The American Society of Landscape Architects student chapter at the University of Maryland took over a parking space in front of Cole Field House for five hours on Friday and turned it into a sculpture garden for PARK(ing) Day.

Communities around the world also participated in the event, which turns metered parking spaces into public places through art and environmental activism.

The garden this year featured a block path with blue polished pebbles, sculptures made out of wood and cloth, and a bench made out of a tree trunk. Ten ASLA chapter and three Terrapin Beats members participated in the event.

“The main takeaway message there is that we can take our urban spaces and make them into more green spaces that make cities more livable and enjoyable for people,” senior landscape architecture major and ASLA student chapter President Nicholas Martinazzi said.

READ MORE: Student organizations turn parking into green spaces for a day

This is the third year this university’s ASLA chapter hosted the event.
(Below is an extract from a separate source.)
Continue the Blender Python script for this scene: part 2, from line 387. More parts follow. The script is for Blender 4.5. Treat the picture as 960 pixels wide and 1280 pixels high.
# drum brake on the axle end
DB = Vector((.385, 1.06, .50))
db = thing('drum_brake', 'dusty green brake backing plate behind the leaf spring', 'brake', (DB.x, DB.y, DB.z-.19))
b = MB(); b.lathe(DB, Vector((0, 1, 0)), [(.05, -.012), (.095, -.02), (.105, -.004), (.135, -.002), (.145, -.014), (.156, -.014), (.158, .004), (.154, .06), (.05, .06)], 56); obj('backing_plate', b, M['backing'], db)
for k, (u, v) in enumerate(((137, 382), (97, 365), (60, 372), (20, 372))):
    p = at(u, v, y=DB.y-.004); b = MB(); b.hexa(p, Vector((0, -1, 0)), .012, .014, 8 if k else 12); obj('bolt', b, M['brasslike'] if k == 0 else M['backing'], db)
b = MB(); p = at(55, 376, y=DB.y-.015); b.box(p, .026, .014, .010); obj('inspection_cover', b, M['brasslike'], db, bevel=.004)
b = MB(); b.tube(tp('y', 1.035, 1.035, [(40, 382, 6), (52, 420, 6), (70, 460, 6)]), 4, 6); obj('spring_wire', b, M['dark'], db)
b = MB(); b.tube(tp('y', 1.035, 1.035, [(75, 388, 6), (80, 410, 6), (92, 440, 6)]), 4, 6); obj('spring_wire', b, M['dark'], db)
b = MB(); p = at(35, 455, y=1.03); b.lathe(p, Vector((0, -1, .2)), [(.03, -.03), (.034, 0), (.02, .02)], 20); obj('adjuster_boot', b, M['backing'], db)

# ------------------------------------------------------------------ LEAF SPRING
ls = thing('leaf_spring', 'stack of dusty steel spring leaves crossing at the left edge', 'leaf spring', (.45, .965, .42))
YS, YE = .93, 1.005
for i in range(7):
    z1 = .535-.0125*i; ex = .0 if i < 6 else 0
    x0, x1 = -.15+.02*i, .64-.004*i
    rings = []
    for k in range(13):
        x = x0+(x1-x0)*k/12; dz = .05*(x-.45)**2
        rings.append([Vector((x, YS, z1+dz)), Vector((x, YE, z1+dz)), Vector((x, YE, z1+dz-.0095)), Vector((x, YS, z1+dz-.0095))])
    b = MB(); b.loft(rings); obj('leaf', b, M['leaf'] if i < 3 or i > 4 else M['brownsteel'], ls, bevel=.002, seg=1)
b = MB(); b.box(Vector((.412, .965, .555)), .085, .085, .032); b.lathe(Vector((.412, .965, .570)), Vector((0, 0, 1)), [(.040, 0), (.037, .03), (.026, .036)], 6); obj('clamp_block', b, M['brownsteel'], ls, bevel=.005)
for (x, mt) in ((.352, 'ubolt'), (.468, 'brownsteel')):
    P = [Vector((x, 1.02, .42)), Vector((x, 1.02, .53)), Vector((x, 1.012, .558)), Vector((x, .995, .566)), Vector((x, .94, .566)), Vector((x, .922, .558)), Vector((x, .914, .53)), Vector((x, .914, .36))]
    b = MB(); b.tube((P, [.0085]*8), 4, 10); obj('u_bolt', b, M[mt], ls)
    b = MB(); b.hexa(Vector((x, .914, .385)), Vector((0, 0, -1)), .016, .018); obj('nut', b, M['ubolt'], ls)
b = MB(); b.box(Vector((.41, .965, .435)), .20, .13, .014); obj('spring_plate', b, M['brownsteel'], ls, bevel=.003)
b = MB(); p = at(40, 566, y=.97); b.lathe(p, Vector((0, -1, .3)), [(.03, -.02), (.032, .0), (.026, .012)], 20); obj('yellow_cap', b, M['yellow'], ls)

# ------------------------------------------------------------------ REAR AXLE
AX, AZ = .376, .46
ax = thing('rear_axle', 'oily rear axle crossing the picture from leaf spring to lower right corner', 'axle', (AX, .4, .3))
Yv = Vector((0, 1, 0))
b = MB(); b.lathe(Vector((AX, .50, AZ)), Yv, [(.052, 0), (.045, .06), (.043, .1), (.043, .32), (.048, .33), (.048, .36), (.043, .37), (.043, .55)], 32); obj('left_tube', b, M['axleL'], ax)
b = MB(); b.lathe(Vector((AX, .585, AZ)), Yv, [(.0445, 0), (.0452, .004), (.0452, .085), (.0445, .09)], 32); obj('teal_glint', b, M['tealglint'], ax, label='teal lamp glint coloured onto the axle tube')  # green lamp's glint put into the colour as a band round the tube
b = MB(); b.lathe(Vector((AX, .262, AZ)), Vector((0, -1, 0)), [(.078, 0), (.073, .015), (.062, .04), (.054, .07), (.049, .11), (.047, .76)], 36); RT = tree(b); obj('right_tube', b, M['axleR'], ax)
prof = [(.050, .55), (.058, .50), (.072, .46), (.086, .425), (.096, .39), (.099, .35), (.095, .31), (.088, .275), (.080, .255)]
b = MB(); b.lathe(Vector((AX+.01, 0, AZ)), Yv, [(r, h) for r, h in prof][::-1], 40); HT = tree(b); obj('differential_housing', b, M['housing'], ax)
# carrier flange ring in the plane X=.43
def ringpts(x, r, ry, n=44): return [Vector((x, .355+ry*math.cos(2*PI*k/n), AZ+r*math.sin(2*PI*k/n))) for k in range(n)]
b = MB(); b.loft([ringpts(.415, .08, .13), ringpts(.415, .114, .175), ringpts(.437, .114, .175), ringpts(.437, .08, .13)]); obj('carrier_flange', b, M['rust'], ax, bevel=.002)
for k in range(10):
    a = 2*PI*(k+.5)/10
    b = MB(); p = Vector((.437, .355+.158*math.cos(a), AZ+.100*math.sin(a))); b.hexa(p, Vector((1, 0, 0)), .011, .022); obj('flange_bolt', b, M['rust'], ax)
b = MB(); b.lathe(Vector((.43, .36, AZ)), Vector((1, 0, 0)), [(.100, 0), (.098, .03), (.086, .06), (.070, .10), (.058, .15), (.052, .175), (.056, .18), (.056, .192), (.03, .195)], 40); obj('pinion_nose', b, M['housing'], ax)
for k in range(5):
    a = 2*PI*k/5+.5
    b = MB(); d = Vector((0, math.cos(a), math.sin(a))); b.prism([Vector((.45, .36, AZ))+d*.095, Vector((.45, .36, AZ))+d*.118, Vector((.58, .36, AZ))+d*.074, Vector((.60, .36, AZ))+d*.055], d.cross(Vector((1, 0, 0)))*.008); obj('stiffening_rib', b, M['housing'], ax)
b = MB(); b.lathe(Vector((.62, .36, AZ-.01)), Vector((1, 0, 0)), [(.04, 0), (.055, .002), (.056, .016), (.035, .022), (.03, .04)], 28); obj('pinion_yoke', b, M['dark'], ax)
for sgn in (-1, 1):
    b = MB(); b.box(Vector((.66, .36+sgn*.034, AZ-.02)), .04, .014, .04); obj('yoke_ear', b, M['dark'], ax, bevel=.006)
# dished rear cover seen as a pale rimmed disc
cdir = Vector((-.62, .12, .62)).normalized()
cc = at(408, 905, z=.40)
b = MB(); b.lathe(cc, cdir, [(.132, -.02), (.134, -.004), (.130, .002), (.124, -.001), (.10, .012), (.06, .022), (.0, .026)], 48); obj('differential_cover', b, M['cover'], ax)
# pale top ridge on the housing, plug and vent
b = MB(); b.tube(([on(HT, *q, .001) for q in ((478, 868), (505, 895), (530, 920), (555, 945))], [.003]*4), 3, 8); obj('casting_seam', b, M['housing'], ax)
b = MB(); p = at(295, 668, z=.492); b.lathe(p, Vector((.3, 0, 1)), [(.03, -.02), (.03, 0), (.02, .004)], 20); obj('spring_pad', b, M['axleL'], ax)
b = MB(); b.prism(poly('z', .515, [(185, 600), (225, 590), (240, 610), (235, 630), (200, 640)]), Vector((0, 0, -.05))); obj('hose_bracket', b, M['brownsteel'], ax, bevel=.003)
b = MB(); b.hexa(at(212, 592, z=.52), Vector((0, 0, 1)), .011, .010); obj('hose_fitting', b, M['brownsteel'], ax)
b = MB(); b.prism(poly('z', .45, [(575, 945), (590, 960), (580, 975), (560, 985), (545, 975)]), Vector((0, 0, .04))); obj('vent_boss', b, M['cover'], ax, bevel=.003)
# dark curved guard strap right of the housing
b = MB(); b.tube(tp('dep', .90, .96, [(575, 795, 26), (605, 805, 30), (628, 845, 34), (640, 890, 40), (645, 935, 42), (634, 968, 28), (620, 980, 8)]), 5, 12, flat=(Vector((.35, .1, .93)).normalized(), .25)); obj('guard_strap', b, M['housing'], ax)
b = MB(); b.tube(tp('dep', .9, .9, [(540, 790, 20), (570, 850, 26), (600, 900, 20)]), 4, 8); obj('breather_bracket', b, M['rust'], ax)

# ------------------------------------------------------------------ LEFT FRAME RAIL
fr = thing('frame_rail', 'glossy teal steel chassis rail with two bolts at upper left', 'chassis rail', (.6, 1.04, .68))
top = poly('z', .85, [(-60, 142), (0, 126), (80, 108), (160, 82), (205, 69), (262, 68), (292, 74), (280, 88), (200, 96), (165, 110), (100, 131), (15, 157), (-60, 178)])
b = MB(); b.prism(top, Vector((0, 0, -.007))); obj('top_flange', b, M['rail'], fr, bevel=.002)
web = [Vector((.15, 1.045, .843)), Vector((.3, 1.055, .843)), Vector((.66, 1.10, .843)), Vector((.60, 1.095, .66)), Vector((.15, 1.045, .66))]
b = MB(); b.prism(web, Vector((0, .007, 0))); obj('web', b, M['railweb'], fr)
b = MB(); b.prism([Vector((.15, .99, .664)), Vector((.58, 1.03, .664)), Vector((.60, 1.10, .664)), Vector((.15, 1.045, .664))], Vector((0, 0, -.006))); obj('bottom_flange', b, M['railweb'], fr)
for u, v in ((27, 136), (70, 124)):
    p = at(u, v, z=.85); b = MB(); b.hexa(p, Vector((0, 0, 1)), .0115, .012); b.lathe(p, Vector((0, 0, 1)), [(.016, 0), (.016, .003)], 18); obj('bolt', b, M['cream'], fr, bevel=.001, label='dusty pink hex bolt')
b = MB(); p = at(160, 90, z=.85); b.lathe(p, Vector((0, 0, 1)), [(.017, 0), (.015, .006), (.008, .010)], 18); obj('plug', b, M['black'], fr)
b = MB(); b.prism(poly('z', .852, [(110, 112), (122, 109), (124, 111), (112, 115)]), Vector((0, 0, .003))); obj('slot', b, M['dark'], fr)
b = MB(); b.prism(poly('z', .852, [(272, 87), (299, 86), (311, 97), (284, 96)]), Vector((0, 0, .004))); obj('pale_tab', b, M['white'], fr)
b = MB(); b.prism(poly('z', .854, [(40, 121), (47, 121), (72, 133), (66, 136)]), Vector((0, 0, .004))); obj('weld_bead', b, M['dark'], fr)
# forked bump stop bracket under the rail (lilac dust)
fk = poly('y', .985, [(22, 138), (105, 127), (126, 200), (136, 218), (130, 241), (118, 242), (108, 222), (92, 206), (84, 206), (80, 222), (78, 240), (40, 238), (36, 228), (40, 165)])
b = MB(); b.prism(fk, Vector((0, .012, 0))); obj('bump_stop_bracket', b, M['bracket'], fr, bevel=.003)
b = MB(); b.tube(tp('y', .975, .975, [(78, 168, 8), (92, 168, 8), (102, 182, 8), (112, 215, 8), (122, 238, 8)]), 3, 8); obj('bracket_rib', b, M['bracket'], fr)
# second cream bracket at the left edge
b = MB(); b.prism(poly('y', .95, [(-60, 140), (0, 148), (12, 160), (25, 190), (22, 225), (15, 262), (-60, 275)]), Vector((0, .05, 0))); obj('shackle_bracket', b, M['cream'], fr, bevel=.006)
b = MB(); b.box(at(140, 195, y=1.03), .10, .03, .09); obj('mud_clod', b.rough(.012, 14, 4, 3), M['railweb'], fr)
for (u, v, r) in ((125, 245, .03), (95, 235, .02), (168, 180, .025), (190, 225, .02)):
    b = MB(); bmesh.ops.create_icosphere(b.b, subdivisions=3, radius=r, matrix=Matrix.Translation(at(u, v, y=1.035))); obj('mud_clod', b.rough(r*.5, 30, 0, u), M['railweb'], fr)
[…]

And this time around, it partnered with Terrapin Beats Society to add music to the background of the sculpture garden.

Terrapin Beats is “awesome because they are a student DJ group on-campus, so they are providing us with free music, and we are also promoting them,” said Brittney Wood, senior landscape architecture major and ASLA events chairwoman.

The chapter also partnered with the Department of Transportation Services, which provided the group with parking spaces, tents, tables and chairs.

The plan is to continue expanding PARK(ing) Day and getting more people involved, Martinazzi said.

“Next year [DOTS wants] to make it a much larger event and maybe do it as a campus competition,” Martinazzi said. “So next year you might see a lot more spaces around campus.”

This university’s art department also provided sculptures that art students created for the ASLA chapter to display in its sculpture garden, and the campus arboretum and botanical garden provided it with potted plants.

“We work with the materials that are provided to us, and then we came up with the design and placed the different pieces and plants and objects that we had and went with it,” Wood said.

Crystal Alexander, a sophomore enrolled in letters and sciences who passed by the makeshift garden, said she enjoyed the artwork and found the idea unique.

“It’s a great idea. … There is asphalt everywhere and buildings everywhere, and I think this is a really neat way to bring back nature,” Alexander said.